Speaking in tongues, healing, and prophecy are great gifts to the Church, but they are in no way proofs of apostolic grace. In the past, we have mistakenly assumed that if you had apostolic grace, then you would have miracles, signs and wonders, and gifts; but we missed something very important. Having miracles or gifts of the Spirit is an external manifestation of the Spirit, but it is not proof of what is on the inside. True apostolic grace produces an inner life.

Did the apostle Paul have an inner life by which he not only knew the Lord, but loved the churches? Did Peter also have this inner life by which he loved the brethren? Were those men not willing to lay down their lives for the brethren? The answer, of course, to all these questions, is ‘yes.’ That is the proof of apostolic grace. Unless we ourselves have the heart that genuinely walks in relationship with others, we are not really living in apostolic grace.

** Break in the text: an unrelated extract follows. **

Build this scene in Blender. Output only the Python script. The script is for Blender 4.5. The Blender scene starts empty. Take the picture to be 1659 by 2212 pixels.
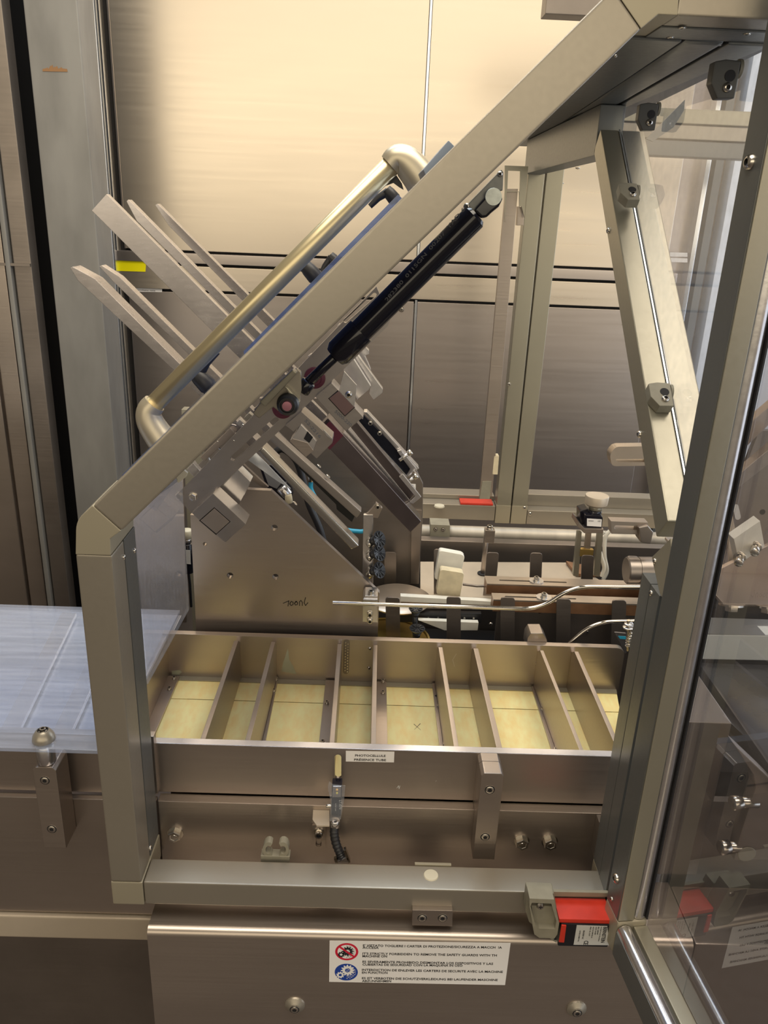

It is not merely a matter of deciding to receive apostles and then changing the structure of the Church to give them a place. Rather, at the heart of true apostolic Christianity are specific attitudes, values, and heart relationships. These values are what determine whether a group of people are apostolic (think New Testament) or not.

We look forward to the day when the Church is so filled with apostolic grace that we no longer need to use the term. Meanwhile, when we do use the term ‘apostolic,’ we are referring to a certain type of Christianity which is the genuine, New Testament, Christ-given article. This is the type of Christianity that produces a life in the people of God that does not depend on institutions or programs; the people are knit together as one holy people. This is the life that the early apostles gave to the Church. Today, the Church needs to find that life in a fresh way.

In other words, whilst we may and should do many great things for Christ, it’s how we relate that counts.